Cloud Computing Requirements

The new DoD cloud computing clause requires contract awardees to make a representation as to whether or not they intend to use cloud computing in the performance of the contract or subcontract. If a contractor indicates that it will not use cloud computing, but later decides to make use of cloud services, the contractor must obtain the contracting officer’s approval prior to utilizing such services on the contract. The clause defines cloud computing as:

[a] model for enabling ubiquitous, convenient, on-demand network access to a shared pool of configurable computing resources (e.g., networks, servers, storage, applications, and services) that can be rapidly provisioned and released with minimal management effort or service provided interaction. This includes other commercial terms, such as on-demand self-service, broad network access, resource pooling, rapid elasticity, and measured service. It also includes commercial offerings for software-as-a-service, infrastructure-as-a-service, and platform-as-a-service.

(DFARS 252-239-7009(a)(b) and (c).)

Contractor cloud computing safeguards and controls must meet those set forth in the Cloud Computing Security Requirements Guide. Unless the government grants an exception, all government data that is not physically located on DoD premises must be maintained within the United States or outlying areas. In addition, contractors must report cloud computing security breaches in accordance with the breach notification and protocols described above.

No One-Size-Fits-All Process for Cybersecurity Compliance

The new DoD interim rules follow two other recent cybersecurity pronouncements for federal government contractors.

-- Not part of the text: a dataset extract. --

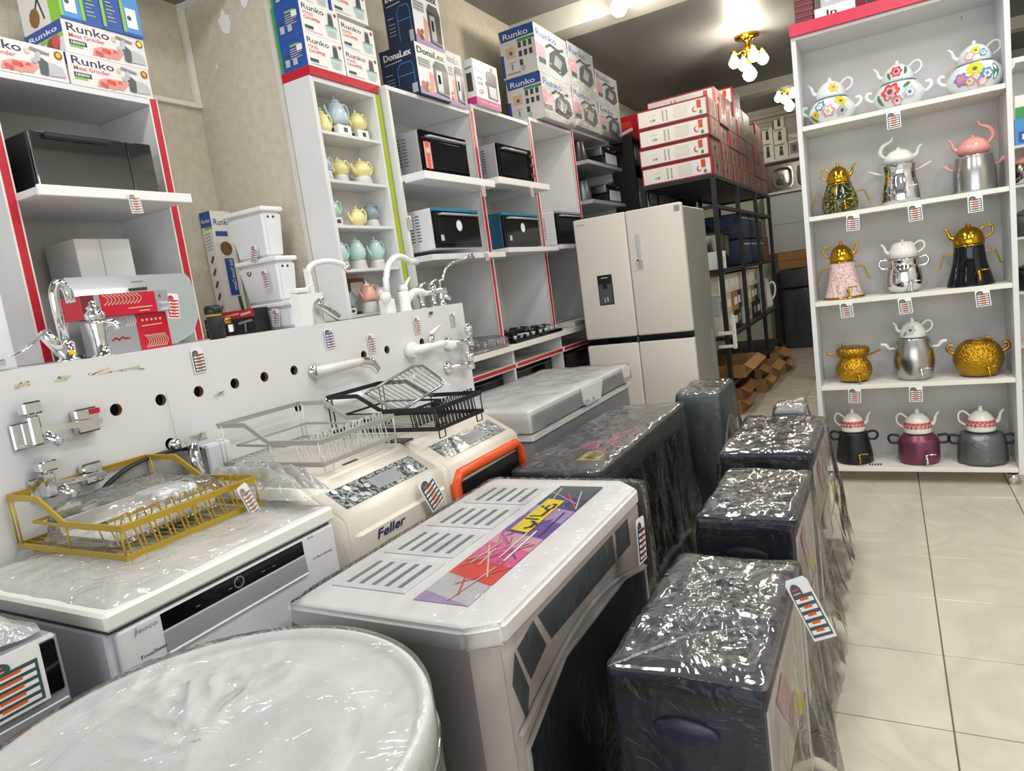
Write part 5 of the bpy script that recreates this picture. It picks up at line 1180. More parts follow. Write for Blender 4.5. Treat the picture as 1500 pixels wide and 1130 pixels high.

On Aug. 11, 2015, OMB released a draft guidance document titled Improving Cybersecurity Protection in Federal Acquisitions. (See Holland & Knight's alert, "OMB Issues Guidance on Government Contractors' Cybersecurity Systems," Aug. 14, 2015.) The OMB Guidance, which covers CUI for all agencies, calls for compliance with NIST Publication 800-171 for certain types of contractor systems, and compliance with NIST Publication 800-53 (which is more stringent) for others. This contrasts with the DoD rules’ reliance on NIST Publication 800-171 and specific contract standards. NARA’s CUI proposal uses both NIST Publication 800-171 and 800-53 to set its standards.

A government contractor with both DoD and civilian contracts, that handles both CUI and covered defense information on the same system, could be facing multiple and conflicting standards. That data could be subject to one standard under a DoD contract and another standard under a civilian agency contract. Accordingly, there is no one-size-fits-all process for determining what cybersecurity compliance will look like for government contractors. At this point, a contractor may want to determine the most stringent controls potentially applicable to its mix of contracts and types of information and measure the adequacy of its information assurance systems against that standard.